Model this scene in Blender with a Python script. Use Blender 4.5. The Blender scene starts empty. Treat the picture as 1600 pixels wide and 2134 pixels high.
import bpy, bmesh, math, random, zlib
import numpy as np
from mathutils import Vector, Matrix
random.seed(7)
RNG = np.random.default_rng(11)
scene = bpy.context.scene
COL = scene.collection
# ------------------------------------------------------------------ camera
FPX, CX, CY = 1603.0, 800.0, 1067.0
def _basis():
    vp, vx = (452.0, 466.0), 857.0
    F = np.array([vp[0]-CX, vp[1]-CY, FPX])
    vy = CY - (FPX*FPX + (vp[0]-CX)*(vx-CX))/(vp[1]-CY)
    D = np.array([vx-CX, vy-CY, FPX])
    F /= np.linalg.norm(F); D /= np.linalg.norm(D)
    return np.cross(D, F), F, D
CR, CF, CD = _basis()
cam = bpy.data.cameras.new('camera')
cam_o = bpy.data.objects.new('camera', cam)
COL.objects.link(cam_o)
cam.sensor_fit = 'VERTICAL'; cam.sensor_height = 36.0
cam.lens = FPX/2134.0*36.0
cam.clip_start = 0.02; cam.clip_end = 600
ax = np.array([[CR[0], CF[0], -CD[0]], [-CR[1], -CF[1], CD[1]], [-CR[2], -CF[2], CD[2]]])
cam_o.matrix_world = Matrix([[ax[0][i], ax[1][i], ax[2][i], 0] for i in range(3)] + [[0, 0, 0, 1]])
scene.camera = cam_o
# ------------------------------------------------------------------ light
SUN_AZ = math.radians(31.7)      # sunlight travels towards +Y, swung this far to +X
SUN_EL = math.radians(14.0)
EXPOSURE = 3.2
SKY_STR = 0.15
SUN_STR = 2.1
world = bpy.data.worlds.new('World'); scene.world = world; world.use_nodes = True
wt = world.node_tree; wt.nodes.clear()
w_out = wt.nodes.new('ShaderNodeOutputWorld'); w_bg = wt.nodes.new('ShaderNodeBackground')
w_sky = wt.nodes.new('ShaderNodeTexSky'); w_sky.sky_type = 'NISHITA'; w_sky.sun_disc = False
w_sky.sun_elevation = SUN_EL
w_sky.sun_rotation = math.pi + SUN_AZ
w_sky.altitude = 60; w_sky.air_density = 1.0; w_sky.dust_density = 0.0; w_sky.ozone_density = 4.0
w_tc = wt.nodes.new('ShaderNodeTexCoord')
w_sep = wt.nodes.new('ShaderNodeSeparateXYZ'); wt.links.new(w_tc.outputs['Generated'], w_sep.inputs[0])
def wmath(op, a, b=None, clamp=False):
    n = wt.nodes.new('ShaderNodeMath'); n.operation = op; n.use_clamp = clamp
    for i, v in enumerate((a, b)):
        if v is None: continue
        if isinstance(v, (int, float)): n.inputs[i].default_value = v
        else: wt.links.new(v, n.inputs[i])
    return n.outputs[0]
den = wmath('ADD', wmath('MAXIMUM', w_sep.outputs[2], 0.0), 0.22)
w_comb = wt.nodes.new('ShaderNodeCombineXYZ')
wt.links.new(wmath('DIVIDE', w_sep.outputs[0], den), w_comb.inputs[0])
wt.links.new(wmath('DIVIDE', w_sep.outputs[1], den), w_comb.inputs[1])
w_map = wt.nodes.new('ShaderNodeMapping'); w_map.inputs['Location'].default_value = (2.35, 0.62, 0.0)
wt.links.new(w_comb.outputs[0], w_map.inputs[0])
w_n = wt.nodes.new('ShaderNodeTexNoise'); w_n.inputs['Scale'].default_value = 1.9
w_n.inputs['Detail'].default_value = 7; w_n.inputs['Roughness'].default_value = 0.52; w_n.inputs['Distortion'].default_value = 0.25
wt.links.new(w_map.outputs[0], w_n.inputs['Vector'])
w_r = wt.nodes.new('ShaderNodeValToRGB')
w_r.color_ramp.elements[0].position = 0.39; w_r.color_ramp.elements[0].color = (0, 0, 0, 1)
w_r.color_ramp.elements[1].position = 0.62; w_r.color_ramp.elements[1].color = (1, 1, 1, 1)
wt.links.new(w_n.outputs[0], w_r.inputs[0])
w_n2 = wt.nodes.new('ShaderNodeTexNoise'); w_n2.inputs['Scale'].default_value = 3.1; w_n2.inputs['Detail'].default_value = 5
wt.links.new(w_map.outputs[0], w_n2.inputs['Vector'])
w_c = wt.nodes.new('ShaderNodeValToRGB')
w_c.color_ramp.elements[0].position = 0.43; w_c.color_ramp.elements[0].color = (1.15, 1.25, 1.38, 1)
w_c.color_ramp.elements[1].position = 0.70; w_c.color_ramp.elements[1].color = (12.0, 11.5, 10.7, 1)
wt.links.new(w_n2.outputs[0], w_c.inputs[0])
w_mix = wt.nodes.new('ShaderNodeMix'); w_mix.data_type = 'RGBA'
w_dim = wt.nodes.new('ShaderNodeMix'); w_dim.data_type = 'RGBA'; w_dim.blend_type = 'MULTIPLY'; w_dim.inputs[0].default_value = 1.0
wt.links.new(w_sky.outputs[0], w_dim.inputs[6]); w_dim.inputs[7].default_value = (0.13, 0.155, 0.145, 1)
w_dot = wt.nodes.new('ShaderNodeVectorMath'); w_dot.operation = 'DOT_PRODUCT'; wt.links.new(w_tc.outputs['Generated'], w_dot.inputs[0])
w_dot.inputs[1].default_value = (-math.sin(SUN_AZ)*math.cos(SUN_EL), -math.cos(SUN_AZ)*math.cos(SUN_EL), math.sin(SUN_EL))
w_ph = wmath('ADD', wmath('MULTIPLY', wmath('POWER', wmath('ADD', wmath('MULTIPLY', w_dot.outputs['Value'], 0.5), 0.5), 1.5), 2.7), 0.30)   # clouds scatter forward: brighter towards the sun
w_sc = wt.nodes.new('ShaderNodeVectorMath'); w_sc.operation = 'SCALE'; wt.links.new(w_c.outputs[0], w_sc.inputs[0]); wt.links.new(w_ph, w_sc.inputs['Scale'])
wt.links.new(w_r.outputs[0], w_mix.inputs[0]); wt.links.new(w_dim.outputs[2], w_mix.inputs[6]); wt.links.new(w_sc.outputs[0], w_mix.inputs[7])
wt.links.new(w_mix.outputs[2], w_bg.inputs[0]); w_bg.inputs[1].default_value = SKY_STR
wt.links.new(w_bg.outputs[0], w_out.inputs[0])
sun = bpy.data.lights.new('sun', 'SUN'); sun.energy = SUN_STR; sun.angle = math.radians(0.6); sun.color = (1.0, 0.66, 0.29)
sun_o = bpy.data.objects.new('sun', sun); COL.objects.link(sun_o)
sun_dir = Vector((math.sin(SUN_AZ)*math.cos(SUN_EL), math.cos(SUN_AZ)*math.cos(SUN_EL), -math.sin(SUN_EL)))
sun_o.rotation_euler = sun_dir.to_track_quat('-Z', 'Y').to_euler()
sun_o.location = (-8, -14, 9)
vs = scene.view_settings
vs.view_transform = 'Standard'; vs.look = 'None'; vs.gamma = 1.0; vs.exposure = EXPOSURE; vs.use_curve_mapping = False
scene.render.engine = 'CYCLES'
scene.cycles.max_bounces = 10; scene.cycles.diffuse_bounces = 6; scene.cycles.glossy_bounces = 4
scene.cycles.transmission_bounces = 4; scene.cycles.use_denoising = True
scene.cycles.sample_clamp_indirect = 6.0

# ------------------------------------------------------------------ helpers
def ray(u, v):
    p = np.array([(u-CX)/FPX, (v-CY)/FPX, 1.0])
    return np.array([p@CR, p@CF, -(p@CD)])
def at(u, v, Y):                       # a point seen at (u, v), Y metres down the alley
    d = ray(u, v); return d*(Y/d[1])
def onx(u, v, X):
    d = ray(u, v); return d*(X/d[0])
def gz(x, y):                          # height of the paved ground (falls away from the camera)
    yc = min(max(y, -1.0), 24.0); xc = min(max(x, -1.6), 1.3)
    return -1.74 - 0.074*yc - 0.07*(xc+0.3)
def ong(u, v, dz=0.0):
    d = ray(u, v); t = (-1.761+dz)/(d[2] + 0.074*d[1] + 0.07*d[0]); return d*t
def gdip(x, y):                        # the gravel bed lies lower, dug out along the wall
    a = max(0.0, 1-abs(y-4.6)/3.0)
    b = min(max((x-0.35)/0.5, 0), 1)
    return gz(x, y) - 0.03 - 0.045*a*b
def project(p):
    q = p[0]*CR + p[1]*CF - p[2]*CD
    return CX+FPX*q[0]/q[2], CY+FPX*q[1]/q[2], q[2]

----

- Task instructions:
Scan the material above for the word "this". Copy each line where it occurs.

- Result of the task:
Model this scene in Blender with a Python script. Use Blender 4.5. The Blender scene starts empty. Treat the picture as 1600 pixels wide and 2134 pixels high.
SUN_AZ = math.radians(31.7)      # sunlight travels towards +Y, swung this far to +X